About 60 large contracts will be tendered, he said. Most will be in the range of $5 million and $10 million, with one more than $20 million.

Key additions will be four new fabrication buildings, a shipbuilding gantry crane, and a load-out pier. Three buildings will be relocated, existing infrastructure will be upgraded, and about $20 million will be spent on new equipment and tools, Whitworth said.

More than 1,000 tonnes of steel and more than 10,000 cubic metres of concrete will be used, he said.

Additional foundations and support for the yard will be installed, with the total length of all pilings to reach eight kilometres, Whitworth said.

At the peak of construction there will be about 150 workers on site, he said.

Rona Ambrose, Minister of Public Works and Government Services, said in a statement, "This major investment in these assets will definitely help to make Vancouver Shipyards a world-class shipbuilding centre of excellence".

When Seaspan was picked last year for the non-combat ships, Victoria and Vancouver workers used to weathering a roller-coaster industry broke out in cheers. The overall direct, indirect and induced impact of the shipbuilding venture is predicted to create 4,000 jobs.
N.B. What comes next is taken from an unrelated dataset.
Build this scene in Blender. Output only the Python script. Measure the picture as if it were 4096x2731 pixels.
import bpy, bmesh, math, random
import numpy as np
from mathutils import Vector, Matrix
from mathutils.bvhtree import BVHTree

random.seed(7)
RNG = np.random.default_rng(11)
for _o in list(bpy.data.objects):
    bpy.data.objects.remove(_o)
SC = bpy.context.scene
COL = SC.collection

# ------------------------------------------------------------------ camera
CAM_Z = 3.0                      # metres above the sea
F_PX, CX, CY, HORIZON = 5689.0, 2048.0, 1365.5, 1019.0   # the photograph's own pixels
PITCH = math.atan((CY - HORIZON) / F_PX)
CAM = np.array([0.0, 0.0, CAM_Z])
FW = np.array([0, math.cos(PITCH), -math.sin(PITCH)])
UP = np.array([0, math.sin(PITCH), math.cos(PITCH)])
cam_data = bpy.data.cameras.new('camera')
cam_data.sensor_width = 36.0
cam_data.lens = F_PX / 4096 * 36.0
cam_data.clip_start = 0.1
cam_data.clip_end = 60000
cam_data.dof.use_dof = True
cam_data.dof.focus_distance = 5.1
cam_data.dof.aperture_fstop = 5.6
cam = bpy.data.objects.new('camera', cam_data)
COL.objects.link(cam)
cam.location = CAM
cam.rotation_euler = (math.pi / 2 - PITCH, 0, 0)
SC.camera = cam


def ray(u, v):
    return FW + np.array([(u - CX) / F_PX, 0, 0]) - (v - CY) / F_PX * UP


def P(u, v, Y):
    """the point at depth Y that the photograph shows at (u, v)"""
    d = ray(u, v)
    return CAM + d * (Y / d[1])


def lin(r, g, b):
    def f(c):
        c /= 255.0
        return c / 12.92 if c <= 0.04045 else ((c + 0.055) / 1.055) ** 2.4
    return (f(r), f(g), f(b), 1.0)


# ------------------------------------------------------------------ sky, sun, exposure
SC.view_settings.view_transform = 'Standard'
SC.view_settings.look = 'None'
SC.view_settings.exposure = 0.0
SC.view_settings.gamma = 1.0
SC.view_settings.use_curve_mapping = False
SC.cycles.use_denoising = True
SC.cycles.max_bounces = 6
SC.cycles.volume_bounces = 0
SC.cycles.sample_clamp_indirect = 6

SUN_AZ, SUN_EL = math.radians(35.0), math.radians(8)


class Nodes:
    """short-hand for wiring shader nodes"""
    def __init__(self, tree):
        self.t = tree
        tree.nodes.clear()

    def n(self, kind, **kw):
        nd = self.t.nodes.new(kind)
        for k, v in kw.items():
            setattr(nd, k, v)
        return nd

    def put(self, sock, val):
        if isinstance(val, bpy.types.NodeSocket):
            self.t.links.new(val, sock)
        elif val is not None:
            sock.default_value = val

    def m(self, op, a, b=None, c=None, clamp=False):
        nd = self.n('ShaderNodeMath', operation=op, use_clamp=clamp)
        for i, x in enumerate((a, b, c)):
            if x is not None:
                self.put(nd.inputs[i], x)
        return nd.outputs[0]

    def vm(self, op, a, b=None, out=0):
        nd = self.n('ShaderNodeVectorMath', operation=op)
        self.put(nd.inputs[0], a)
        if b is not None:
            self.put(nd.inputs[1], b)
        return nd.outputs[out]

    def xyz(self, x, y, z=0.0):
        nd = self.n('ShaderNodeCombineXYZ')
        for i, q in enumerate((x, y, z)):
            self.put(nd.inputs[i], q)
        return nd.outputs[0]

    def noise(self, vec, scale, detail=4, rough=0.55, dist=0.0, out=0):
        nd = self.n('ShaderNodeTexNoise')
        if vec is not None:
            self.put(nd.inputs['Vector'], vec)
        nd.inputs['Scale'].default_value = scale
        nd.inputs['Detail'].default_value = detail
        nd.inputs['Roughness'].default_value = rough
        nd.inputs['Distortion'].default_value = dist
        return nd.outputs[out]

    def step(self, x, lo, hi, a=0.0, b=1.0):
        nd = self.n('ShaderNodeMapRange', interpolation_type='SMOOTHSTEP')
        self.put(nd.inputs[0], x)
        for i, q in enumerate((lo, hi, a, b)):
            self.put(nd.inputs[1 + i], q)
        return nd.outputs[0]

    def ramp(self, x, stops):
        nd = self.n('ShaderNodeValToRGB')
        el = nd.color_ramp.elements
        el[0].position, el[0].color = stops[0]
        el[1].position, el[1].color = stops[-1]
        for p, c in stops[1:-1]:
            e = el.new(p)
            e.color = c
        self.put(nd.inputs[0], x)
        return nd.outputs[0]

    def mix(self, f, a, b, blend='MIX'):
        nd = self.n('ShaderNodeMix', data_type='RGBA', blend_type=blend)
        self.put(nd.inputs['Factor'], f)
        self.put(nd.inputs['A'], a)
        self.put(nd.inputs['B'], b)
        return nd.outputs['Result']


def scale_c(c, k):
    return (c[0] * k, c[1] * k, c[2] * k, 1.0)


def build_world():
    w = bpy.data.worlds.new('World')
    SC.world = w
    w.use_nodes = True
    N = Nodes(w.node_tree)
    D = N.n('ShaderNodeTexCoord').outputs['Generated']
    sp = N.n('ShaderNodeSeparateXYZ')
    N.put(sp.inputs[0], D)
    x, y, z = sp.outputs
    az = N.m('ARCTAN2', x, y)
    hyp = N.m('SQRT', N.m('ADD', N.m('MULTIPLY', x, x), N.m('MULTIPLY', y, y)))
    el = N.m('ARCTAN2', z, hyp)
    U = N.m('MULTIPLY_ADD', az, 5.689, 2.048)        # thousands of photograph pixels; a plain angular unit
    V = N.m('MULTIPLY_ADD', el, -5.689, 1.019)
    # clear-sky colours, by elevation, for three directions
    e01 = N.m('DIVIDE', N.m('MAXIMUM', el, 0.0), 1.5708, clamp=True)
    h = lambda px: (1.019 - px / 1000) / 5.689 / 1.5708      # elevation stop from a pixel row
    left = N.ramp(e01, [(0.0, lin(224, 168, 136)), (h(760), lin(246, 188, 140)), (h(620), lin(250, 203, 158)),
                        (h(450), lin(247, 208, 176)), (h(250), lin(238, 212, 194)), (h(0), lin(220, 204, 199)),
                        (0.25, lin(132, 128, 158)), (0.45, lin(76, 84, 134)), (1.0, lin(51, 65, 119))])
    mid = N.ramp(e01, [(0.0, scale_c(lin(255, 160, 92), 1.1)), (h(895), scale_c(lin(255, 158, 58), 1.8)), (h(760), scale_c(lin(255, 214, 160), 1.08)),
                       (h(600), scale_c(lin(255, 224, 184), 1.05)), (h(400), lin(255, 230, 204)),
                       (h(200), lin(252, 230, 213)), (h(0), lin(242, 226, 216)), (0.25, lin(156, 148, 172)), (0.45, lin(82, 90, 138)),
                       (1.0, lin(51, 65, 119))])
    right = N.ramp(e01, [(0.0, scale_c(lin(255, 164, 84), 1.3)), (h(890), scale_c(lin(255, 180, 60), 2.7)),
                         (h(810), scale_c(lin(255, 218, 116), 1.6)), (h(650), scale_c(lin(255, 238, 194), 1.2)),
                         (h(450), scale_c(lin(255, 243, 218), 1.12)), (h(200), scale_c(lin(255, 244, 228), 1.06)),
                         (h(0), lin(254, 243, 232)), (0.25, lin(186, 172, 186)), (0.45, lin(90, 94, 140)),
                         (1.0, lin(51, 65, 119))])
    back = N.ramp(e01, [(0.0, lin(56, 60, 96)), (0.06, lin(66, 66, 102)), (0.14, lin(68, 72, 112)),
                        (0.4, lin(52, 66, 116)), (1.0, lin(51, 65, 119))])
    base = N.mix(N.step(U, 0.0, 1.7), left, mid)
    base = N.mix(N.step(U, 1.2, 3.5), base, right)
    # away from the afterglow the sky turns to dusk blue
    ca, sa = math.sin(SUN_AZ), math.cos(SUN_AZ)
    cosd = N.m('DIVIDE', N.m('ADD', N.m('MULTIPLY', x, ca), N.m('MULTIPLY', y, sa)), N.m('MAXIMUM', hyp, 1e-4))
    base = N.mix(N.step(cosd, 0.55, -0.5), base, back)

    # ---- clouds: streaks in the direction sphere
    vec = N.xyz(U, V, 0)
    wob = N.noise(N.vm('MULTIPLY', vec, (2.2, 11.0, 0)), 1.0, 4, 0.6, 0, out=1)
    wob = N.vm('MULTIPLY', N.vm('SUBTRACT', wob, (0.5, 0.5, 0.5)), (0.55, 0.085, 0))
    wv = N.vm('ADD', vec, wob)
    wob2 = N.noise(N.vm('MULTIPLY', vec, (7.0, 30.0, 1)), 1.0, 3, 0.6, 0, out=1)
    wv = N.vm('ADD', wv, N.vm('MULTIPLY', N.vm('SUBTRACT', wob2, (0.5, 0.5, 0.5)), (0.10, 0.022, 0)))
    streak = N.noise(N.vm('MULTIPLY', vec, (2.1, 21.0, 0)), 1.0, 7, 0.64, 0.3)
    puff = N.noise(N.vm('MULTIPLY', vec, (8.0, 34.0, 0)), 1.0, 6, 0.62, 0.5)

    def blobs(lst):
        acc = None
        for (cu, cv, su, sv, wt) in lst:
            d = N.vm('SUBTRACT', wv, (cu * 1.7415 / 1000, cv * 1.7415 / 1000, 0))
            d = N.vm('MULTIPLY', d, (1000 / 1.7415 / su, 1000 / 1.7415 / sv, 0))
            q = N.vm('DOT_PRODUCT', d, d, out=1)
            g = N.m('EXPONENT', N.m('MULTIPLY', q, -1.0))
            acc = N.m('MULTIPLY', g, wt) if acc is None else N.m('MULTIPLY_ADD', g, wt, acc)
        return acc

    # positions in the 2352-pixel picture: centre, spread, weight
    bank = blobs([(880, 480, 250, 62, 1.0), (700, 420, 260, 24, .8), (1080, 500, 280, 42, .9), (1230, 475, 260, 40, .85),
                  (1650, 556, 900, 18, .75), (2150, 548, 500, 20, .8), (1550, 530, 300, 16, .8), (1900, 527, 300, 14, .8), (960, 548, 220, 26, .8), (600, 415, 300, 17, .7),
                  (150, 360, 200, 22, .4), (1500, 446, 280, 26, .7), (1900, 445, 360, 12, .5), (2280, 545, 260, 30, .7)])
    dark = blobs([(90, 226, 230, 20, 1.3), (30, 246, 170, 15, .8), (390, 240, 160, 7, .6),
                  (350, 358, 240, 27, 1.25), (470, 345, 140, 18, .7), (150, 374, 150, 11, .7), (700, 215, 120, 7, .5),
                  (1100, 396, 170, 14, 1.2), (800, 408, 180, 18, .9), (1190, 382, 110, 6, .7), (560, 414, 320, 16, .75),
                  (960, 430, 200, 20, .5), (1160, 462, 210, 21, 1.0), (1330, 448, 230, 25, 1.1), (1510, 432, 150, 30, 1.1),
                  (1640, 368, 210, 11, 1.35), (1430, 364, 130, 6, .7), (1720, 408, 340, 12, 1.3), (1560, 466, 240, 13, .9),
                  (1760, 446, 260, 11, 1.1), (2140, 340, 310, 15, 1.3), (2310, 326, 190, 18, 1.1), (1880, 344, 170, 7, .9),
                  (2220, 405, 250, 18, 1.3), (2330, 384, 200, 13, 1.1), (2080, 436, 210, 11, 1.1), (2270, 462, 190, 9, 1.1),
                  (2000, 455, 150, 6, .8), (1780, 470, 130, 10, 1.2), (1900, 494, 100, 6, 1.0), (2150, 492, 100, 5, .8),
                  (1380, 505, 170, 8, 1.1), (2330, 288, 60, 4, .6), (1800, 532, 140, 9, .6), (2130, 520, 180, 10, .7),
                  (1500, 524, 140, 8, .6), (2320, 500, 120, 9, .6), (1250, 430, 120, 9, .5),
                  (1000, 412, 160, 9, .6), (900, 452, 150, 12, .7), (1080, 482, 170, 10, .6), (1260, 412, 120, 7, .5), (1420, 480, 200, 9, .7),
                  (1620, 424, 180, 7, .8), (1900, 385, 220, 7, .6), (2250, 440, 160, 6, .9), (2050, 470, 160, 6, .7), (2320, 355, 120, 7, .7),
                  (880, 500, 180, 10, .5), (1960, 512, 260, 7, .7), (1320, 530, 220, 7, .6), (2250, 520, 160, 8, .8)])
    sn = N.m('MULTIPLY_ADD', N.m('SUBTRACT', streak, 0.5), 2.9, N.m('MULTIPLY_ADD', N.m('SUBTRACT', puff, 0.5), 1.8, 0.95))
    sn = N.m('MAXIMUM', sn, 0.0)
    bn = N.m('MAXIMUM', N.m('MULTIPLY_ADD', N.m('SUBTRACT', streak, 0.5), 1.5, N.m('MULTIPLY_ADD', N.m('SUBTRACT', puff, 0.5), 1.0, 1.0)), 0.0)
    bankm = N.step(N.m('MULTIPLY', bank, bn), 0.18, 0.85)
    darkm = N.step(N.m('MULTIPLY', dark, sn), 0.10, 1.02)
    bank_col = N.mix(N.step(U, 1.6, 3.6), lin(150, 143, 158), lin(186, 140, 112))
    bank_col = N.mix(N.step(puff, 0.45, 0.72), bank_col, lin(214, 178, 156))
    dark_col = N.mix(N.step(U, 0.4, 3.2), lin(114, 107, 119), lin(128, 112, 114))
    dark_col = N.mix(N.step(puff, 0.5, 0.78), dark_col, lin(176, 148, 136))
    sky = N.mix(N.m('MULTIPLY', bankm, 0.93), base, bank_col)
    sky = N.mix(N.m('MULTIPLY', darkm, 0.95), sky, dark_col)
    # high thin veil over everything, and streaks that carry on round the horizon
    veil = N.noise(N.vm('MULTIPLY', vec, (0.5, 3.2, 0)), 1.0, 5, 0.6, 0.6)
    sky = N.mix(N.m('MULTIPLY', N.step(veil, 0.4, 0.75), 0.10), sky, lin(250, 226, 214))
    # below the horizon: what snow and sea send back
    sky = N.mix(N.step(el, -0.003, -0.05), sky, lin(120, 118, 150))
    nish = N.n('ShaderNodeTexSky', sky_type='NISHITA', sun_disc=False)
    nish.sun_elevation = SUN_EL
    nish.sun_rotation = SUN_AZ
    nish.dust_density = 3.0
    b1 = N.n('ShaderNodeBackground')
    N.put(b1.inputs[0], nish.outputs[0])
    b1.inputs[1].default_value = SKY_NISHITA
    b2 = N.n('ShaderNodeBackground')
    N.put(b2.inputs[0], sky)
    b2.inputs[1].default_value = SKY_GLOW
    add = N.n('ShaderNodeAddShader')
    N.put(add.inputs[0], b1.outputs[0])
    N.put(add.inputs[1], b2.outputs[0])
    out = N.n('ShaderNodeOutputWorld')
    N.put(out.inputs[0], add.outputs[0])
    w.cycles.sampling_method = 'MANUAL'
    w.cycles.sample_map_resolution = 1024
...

Seaspan currently has about 2,400 employees who work at its shipyards, its marine and ferries divisions and in its office.

Whitworth looked back to the announcement on Oct. 19, 2011, saying, "It dawned on me that evening that the shipyard and the shipbuilding industry and our little world was going to change and never, ever be the same. And that the next year was going to go by in a flash with the amount of work that we were going to have to do in preparation. . . .

"I was spot on," he said. "The year has gone in a flash and what we have accomplished is exactly what we wanted to do in the first 12 months. It has been a tremendous amount of work and effort by the team."